July 07, 1996|By PETER A. JAY

HAVRE de GRACE -- As summer ripens, our leader muses:

It's hard to believe I'm almost halfway through my term as governor. The past two years have just flown by, if you will. (Darn! "If you will" is a meaningless locution I know I'm using too much. Pretty soon people will be making jokes about it, and comparing me to Nixon always saying he wanted to make something "perfectly clear." I'll have to work on that. )

And what a lot of surprises these two years have produced! Back in the summer of '94, I remember, I was expecting to squeak through the Democratic primary in September and then win handily in November. Instead the reverse happened.

After the primaries were over, I had really expected to blow that Sauerbrey woman away in the general election. She had support in the boondocks counties, I could tell, but I knew Kurt and Larry had everything greased for me in Baltimore, and the big important counties weren't going to vote for a Republican, for gosh sakes! I was as sure of that as I could be.

And I was right, too, it turned out. But as I didn't know too much about the Maryland backwoods in those days, I guess I didn't realize that 21 of the 23 counties were located there, politically speaking. Boondockswise, our state is inordinately dichotomized, if you will. (Oops.)

Anyway, I made it here to Annapolis, and survived the Sauerbrey woman's lawsuit, and now it's on to '98. Having won by a whisker the last time, I guess I ought to be worried, but it seems to me that everything ought to be much easier for me this time around.
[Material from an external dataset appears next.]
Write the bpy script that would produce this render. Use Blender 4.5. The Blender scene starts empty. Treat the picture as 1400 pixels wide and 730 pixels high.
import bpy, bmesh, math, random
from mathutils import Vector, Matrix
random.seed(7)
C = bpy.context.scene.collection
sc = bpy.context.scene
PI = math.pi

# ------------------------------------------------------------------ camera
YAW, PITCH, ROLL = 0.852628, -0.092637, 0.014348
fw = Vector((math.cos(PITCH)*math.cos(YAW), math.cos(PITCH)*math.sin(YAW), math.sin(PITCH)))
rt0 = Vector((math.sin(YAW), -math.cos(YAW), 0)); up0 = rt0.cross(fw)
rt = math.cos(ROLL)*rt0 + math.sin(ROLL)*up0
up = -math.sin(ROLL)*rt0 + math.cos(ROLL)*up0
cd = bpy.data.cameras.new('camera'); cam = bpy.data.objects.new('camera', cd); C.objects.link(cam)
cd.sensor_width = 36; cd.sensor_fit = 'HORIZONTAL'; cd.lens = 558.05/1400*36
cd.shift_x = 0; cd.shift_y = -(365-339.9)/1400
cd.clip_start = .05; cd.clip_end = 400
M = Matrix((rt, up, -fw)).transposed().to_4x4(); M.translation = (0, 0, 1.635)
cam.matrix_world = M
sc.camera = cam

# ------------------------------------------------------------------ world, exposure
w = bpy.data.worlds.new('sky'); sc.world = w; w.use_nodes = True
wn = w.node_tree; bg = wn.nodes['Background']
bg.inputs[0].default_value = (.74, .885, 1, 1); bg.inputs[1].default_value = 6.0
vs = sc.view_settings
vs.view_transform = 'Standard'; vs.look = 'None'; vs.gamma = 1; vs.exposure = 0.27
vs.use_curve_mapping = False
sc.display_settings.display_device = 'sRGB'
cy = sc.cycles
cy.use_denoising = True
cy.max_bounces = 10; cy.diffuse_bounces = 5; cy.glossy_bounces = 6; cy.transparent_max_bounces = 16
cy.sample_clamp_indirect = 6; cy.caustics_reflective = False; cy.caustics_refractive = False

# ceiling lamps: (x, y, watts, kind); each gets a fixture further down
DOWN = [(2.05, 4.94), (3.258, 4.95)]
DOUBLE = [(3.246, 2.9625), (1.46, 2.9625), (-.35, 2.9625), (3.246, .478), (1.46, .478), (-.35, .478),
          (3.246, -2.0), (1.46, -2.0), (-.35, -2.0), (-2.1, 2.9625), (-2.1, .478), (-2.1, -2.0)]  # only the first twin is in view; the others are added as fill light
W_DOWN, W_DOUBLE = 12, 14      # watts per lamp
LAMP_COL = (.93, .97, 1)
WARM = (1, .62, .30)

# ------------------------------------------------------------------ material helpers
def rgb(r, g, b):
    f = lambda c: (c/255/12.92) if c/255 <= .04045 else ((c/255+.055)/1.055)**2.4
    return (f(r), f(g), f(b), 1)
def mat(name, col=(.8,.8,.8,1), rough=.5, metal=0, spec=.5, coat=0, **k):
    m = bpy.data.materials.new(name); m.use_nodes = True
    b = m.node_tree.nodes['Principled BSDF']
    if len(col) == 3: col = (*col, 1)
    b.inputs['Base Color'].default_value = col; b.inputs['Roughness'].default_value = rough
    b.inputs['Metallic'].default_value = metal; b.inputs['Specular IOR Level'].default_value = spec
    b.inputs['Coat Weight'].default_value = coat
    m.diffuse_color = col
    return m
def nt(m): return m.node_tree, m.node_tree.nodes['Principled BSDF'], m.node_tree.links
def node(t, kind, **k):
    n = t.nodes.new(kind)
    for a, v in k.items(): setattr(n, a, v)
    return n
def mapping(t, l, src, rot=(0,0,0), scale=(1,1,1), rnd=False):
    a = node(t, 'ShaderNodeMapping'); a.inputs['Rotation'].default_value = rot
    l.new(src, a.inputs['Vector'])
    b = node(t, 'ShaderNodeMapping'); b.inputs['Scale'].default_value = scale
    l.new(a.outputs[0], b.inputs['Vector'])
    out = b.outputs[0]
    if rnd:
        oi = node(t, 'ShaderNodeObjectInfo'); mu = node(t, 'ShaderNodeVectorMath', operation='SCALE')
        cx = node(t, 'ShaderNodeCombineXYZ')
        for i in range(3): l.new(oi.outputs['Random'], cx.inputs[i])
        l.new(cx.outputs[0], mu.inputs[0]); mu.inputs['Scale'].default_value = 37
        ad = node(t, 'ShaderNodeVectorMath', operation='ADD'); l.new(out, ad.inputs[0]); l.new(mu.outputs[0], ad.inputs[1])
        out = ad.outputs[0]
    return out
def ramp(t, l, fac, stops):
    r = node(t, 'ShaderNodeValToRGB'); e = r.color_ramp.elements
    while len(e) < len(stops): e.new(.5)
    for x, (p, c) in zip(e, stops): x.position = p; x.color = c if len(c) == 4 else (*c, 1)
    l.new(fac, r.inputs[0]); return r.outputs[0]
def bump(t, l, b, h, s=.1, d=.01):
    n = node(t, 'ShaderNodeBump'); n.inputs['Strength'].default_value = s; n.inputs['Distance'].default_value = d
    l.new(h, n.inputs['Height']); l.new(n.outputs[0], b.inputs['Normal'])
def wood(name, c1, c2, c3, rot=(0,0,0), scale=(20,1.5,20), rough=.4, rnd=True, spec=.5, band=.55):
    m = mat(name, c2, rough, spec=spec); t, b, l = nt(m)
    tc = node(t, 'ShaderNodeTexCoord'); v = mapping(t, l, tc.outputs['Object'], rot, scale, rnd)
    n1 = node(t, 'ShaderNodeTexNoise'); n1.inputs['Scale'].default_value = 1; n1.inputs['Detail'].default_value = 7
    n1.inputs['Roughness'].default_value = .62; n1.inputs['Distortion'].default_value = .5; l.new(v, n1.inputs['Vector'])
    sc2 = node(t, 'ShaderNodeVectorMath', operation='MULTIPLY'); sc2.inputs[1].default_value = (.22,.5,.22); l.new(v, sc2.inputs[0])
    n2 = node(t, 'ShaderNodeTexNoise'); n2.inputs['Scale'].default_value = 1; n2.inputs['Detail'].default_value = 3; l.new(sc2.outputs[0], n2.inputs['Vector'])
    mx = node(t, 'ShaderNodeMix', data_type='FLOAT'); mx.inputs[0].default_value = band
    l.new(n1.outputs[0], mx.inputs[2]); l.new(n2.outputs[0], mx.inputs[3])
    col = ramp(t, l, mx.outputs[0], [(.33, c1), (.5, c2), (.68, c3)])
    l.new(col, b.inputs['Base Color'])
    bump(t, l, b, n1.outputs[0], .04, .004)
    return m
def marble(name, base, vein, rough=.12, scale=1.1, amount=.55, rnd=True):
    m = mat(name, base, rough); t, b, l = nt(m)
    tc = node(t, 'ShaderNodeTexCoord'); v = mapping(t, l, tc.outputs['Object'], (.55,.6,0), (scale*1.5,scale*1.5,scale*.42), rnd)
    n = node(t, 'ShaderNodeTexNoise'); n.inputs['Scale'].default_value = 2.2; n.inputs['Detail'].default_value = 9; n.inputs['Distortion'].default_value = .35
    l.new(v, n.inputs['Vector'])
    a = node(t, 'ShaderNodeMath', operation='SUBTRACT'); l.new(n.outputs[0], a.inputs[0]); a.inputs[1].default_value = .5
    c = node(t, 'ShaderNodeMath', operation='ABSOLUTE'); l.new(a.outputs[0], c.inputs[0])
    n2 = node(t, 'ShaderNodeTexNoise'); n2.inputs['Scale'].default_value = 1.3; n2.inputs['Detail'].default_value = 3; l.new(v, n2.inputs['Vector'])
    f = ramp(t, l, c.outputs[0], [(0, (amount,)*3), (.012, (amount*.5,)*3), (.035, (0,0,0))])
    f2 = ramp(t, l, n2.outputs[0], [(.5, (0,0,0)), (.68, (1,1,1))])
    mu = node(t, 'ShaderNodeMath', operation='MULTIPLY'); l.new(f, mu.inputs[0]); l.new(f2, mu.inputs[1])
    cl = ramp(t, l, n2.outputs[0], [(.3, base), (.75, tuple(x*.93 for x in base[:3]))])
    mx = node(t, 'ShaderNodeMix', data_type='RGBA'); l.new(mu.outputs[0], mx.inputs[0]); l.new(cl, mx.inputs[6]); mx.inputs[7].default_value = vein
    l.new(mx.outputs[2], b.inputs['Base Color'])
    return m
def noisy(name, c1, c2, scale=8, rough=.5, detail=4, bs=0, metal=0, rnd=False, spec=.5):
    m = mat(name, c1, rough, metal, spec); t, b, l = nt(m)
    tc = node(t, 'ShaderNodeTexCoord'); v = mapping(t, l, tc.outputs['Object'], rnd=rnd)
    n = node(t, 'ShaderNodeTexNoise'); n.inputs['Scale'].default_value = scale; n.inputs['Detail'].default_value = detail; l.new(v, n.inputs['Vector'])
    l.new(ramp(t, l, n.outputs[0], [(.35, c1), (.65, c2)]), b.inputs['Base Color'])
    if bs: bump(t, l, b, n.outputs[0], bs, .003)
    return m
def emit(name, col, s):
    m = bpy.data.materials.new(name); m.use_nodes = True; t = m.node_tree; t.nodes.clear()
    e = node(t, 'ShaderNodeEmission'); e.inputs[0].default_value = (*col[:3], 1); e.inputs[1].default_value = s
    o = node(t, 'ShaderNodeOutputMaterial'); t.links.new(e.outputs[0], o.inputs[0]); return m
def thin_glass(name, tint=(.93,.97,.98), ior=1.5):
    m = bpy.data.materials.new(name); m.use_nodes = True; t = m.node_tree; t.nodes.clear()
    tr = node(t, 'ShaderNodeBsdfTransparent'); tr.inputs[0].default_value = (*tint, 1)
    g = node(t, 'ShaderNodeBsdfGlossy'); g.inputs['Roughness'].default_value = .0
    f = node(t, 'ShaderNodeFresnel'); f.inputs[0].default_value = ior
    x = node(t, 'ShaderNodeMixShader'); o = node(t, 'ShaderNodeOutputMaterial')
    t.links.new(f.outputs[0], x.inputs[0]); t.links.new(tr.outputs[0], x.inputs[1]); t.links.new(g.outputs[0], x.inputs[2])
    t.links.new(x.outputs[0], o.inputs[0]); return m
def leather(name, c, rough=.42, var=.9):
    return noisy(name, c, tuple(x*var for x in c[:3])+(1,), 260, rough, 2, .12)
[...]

Oh, I know I'm not personally popular, the way Frances is, and I don't ever expect to be. In the legislature, I'm told, they don't even respect me much. Charisma was never my thing, even back in Hyattsville and Upper Marlboro, or at the university. "Professor Fuzz," one of those boondocks columnists calls me.

But there are advantages to being perceived as kind of a blur. People can't stay mad at someone if they can't keep him in focus. Don Schaefer was popular once, but he was also a bully DTC and after a while people turned on him. One reason my election was so close was that so many people who were mad at Schaefer took it out on me.

That won't happen the next time. Schaefer's ancient history, and the Sauerbrey woman's out of office, which is a tough way to run for governor. As long as I don't push through any big tax increase or have any more of those persistent scandals in my cabinet, I ought to be all right in '98.

A fuzzy promise

The blacks, the greens, big labor (especially the teachers and the state employees) and the feminists all complain about me, just the way they do about Bill Clinton, but where else are they going to go? They may not believe me when I promise to push their agendas, but a fuzzy promise beats a rejection every time. They've all got plenty of money and energy to spend, and there isn't much doubt that when the chips are down, they'll decide to spend those resources on me.

Whatever happens this November, the national political situation will be in my favor, too. If Clinton gets re-elected this fall, he'll be in a position to help me out, and I'll be sure he's had plenty of favors to repay. But if the voters replace him with Dole, by the time I'm up for reselection the tide will be running the other way, and it won't hurt to be a Democrat any more, at least in Maryland.

I don't mean to sound too cocky. The business types and the anti-tax zealots aren't ever going to like me, and it would be nice if I had a few stronger allies, especially in the legislature.

I always knew I'd have trouble with Mike Miller and the Senate, because Mike and I come from different political tribes back in Prince George's, but I had hoped for better relations with Cas Taylor and the House. Cas follows my lead, sort of, but I always have the feeling that the only reason he's behind me at all is so that he can step on me if I trip.

And then there's what's-her-name, my lieutenant governor. I get asked sometimes if I think she'd be competent to run the state, and I always say of course, with great enthusiasm. But everybody knows she's window-dressing, and it's kind of embarrassing. If I thought I could get away with it I'd dump her the next time around, the way Harry Hughes dumped Sam

Bogley. Maybe she'd like to run for attorney general, or maybe Clinton could be persuaded to make her a federal judge or something.

I like that idea! You know, if I stay in this job long enough I could turn out to be the very model of a modern Maryland governor, if you will.